┏━━
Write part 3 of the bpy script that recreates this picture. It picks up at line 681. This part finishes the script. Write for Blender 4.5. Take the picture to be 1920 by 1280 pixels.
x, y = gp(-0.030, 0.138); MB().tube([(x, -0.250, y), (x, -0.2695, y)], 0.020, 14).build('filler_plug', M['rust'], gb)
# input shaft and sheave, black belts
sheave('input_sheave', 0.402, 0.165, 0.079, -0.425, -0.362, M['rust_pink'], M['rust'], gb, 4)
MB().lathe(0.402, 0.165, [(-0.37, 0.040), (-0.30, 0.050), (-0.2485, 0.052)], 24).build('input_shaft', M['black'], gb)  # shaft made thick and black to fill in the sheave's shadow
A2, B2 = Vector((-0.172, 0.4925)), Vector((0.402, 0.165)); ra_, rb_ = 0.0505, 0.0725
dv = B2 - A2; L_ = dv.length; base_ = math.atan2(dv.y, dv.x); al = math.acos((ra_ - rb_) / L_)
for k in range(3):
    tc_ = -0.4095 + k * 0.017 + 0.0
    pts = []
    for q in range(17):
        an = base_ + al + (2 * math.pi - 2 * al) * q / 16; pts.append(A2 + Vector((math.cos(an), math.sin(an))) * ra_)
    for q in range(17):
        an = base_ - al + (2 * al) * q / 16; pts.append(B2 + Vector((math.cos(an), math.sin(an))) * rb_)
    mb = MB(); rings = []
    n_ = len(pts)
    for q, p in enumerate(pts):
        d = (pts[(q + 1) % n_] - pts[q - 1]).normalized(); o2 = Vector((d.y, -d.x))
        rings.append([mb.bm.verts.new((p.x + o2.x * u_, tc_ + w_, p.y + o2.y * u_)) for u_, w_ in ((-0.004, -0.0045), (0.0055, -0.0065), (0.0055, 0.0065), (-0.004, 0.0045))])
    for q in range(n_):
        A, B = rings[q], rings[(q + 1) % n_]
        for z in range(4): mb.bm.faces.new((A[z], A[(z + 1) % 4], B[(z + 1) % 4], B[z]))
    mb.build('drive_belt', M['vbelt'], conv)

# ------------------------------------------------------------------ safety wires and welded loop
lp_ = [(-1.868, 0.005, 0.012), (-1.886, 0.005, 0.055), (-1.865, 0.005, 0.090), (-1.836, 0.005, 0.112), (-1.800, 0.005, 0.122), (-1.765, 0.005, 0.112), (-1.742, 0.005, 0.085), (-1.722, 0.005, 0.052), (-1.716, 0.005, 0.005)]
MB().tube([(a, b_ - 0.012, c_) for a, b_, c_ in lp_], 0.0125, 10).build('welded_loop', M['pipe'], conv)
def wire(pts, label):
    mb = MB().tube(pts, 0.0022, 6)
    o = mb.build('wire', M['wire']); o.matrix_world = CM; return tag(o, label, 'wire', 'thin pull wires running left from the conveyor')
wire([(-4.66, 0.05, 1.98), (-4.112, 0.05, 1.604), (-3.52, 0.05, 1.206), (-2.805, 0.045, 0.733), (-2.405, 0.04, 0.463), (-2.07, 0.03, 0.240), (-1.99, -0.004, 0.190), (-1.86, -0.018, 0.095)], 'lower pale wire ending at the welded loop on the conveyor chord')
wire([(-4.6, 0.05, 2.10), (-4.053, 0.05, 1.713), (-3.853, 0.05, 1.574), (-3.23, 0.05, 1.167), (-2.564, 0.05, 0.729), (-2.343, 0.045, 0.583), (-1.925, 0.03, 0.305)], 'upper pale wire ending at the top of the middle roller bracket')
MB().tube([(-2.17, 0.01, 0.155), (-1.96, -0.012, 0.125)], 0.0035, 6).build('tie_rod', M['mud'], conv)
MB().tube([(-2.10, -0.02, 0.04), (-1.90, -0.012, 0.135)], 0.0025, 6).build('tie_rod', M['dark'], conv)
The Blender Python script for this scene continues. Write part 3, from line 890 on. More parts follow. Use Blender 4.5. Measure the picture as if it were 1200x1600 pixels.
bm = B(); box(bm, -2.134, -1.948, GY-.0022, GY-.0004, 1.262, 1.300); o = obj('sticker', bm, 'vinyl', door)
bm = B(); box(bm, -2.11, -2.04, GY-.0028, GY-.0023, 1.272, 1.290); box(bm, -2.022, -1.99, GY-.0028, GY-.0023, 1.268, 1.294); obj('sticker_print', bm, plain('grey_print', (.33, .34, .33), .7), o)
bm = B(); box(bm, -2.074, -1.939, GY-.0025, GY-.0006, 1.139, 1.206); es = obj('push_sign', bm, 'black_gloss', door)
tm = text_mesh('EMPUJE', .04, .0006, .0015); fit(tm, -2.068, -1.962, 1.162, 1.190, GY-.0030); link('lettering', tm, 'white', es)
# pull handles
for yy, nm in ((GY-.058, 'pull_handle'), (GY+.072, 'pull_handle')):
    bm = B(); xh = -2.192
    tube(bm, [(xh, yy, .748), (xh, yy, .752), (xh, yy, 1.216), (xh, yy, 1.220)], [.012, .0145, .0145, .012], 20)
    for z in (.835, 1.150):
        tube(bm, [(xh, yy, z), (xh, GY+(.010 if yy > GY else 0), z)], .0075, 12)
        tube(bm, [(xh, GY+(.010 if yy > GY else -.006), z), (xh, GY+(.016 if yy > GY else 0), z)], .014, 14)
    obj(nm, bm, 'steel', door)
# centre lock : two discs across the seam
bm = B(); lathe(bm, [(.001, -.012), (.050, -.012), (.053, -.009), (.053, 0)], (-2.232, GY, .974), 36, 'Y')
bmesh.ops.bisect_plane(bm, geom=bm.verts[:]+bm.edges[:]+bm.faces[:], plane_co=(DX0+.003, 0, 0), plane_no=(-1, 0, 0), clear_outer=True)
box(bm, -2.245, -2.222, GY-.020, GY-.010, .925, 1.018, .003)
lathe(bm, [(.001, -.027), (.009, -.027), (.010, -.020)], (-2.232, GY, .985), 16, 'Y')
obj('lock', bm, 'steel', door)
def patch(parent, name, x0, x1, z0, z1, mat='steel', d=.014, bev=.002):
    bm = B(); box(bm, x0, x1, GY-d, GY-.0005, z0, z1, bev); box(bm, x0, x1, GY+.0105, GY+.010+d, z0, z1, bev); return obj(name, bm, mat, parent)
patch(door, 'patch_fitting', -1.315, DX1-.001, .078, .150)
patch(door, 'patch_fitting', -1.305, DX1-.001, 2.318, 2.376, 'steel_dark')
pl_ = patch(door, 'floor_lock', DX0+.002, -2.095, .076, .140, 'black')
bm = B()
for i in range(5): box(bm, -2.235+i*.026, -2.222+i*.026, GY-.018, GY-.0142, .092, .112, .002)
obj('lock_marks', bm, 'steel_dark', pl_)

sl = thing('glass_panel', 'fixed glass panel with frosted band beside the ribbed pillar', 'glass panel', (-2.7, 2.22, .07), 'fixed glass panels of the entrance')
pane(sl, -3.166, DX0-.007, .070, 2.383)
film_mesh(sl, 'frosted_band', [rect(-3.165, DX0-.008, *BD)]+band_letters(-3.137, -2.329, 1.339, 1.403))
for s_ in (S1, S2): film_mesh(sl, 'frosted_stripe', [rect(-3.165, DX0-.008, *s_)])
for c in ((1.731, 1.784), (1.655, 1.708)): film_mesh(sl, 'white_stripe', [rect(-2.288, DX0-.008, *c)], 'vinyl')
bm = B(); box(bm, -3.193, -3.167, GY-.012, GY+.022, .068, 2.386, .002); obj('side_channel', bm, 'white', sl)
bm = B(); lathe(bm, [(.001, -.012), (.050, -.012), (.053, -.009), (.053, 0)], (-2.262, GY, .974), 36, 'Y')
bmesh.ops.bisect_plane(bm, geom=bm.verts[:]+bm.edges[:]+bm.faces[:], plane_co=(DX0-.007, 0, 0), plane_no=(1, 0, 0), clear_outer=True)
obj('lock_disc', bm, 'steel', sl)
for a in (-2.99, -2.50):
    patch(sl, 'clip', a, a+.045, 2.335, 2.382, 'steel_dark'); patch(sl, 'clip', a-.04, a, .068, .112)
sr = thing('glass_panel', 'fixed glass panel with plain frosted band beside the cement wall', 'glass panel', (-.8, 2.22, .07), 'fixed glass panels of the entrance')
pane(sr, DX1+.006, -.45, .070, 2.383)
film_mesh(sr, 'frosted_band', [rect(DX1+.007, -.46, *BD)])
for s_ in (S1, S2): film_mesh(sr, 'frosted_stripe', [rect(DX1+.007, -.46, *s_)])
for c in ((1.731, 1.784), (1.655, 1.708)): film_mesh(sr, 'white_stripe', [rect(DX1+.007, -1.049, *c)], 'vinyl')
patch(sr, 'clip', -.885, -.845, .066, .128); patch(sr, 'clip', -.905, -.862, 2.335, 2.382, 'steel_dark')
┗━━
Your goal
Above are some records. Report the number of their lines that include "from", and add nothing else.

Right answer
2